The late morning bloodshed shocked the eastern industrial city of Liege when the attacker armed with a knife repeatedly stabbed the two policewomen before using their own firearms to kill them.
Police were scrambling to unpick the motives of the attacker identified as Benjamin Herman, a 36-year-old with a decade spent in and out of prison for acts of violence and petty crimes, who was out of jail on leave when he attacked.
Gunman linked to brutal hammer murder
Special attention is being given to the gruesome murder of an alleged heroin dealer linked to Herman who was bludgeoned to death with a hammer late Monday near the Luxembourg border.
Investigators on Tuesday found the hammer in Herman's car.
Belgian Interior Minister Jan Jambon said police believed the Liege attacker carried out the killing just hours after getting a temporary release from prison.
"He also committed a murder the night before," Jambon told broadcaster RTL.
Jambon confirmed that the fourth victim was a former inmate who did prison time with Herman.
He "had nothing to lose" after "committing a murder (in the night of Monday to Tuesday)," a source close to the investigation told AFP.
Who are the victims?
As well as the two policewomen, the attacker also shot dead a 22-year-old student sitting in a parked car in central Liege. He then took a female cleaner hostage in the nearby Leonie de Waha school, a public institution with several hundred students aged from two to 18.
The two murdered police officers were identified as Lucile Garcia, 53, who had recently become a grandmother, and Soraya Belkacemi, 45, a mother to 13-year-old twins.
Amateur footage obtained by AFP showed the gunman shouting "Allahu Akbar" (Arabic for "God is greatest") as he walked through the Liege streets during the rampage.
In another video, the suspect darts out of a school where he had holed up into a short and intense burst of police gunfire, after which the man collapses to the ground.

A convict killed two policewomen and a bystander before being shot by police in Liege, Belgium. Source: AAP
Debate about prison policy
Debate in Belgium was swirling on the country's prison policy with reports that Herman had repeatedly blown the conditions of his temporary leave from jail ahead of his full release set for 2020.
"I feel responsible because I have responsibility for prisons," Belgian Justice Minister Koen Geens told RTBF radio.
Liege, a major city in Belgium's blighted rustbelt, was the scene of another bloody shootout in 2011 when a former convict killed six people and wounded more than 120 before turning the gun on himself.

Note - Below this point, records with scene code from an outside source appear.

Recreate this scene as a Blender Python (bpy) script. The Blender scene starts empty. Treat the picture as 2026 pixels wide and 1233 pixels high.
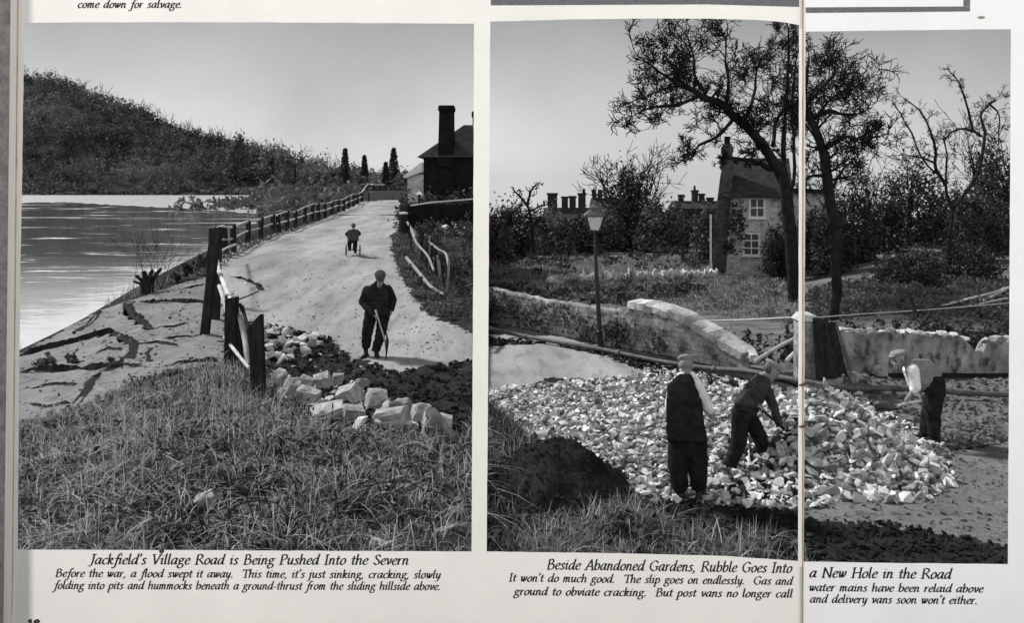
import bpy, bmesh, math, random
import numpy as np
from mathutils import Vector, Matrix, noise as mnoise

R = math.radians
random.seed(7)
rng = np.random.default_rng(11)
scene = bpy.context.scene
COL = scene.collection

# ------------------------------------------------------------------ camera
F, CX, HZ, CAMZ = 1700.0, 1013.0, 372.0, 3.4       # focal length, centre column and horizon row in 2026 px wide picture
cam_data = bpy.data.cameras.new('camera')
cam_data.sensor_width = 36.0
cam_data.lens = 36.0 * F / 2026.0
cam_data.shift_y = -(616.5 - HZ) / 2026.0
cam_data.clip_start = 0.1
cam_data.clip_end = 6000
cam = bpy.data.objects.new('camera', cam_data)
cam.location = (0, 0, CAMZ)
cam.rotation_euler = (R(90), 0, 0)
COL.objects.link(cam)
scene.camera = cam

# ------------------------------------------------------------------ sky, sun, exposure
SUN_AZ, SUN_EL = -52.0, 44.0                        # degrees left of straight ahead, above the horizon
world = bpy.data.worlds.new('World')
scene.world = world
world.use_nodes = True
wn, wl = world.node_tree.nodes, world.node_tree.links
wn.clear()
tc = wn.new('ShaderNodeTexCoord')
sep = wn.new('ShaderNodeSeparateXYZ')
mx = wn.new('ShaderNodeMath'); mx.operation = 'MAXIMUM'; mx.inputs[1].default_value = 0.012
cmb = wn.new('ShaderNodeCombineXYZ')
sky = wn.new('ShaderNodeTexSky')
sky.sky_type = 'NISHITA'
sky.sun_disc = False
sky.sun_elevation = R(SUN_EL)
sky.sun_rotation = R(SUN_AZ)
sky.air_density = 1.0
sky.dust_density = 0.6
sky.ozone_density = 1.0
bw = wn.new('ShaderNodeRGBToBW')
cl = wn.new('ShaderNodeTexNoise'); cl.inputs['Scale'].default_value = 5.0; cl.inputs['Detail'].default_value = 10
clr = wn.new('ShaderNodeMapRange')
clr.inputs['From Min'].default_value = 0.3; clr.inputs['From Max'].default_value = 0.7
clr.inputs['To Min'].default_value = 0.88; clr.inputs['To Max'].default_value = 1.12
mul = wn.new('ShaderNodeMath'); mul.operation = 'MULTIPLY'
tint = wn.new('ShaderNodeMix'); tint.data_type = 'RGBA'; tint.blend_type = 'MULTIPLY'
tint.inputs[0].default_value = 1.0
tint.inputs[7].default_value = (0.985, 0.995, 1.0, 1)
# pale haze and thin cloud low over the horizon, thinning upwards
hz = wn.new('ShaderNodeMapRange'); hz.interpolation_type = 'SMOOTHSTEP'
hz.inputs['From Min'].default_value = 0.0; hz.inputs['From Max'].default_value = 0.36
hz.inputs['To Min'].default_value = 4.3; hz.inputs['To Max'].default_value = 0.2
wl.new(sep.outputs[2], hz.inputs['Value'])
ad = wn.new('ShaderNodeMath'); ad.operation = 'ADD'
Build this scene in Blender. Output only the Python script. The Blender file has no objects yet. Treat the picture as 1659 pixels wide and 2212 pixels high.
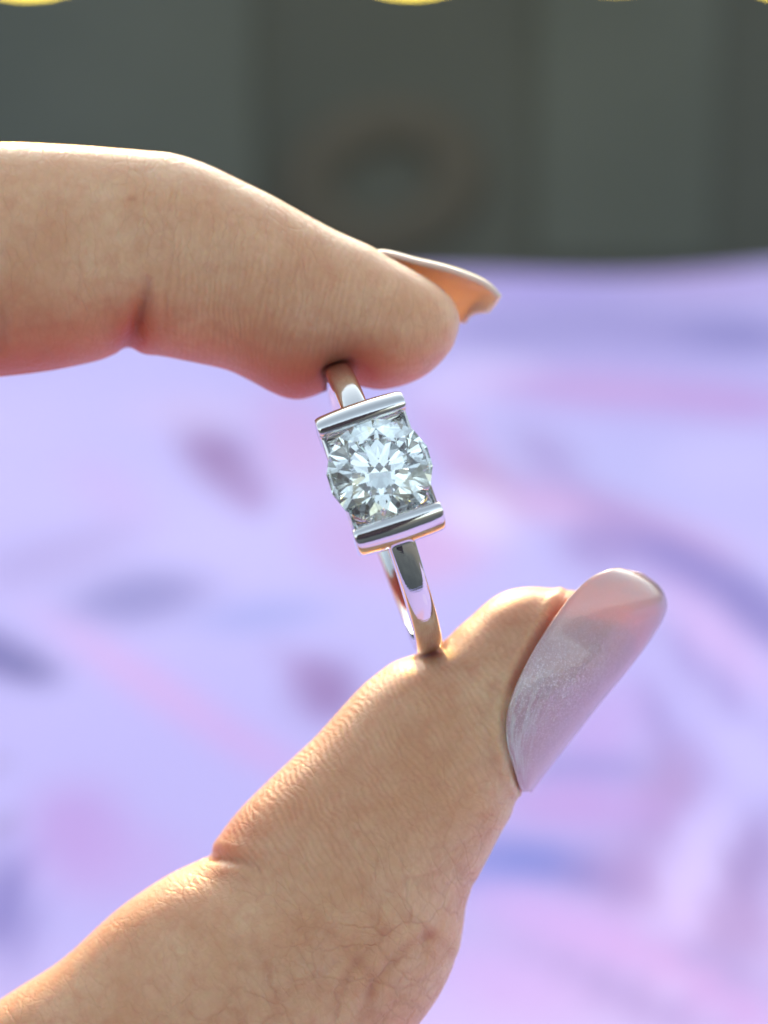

Minister Jambon said an investigation has been launched into the latest incident, including the circumstances surrounding Herman's release from prison.
"It's really an isolated case. He wasn't part of a network, he did not receive instructions from anyone else, so there is no need to raise the terror threat alert level," Jambon said, adding that investigators have no precise information that any other attacks might have been likely.
Liege police on Tuesday said it was "clear that the assassin's objective was to attack the police" and that one of the four officers wounded had suffered a serious leg injury.
Prime Minister Charles Michel denounced what he called the "cowardly and blind violence" of Tuesday's attack.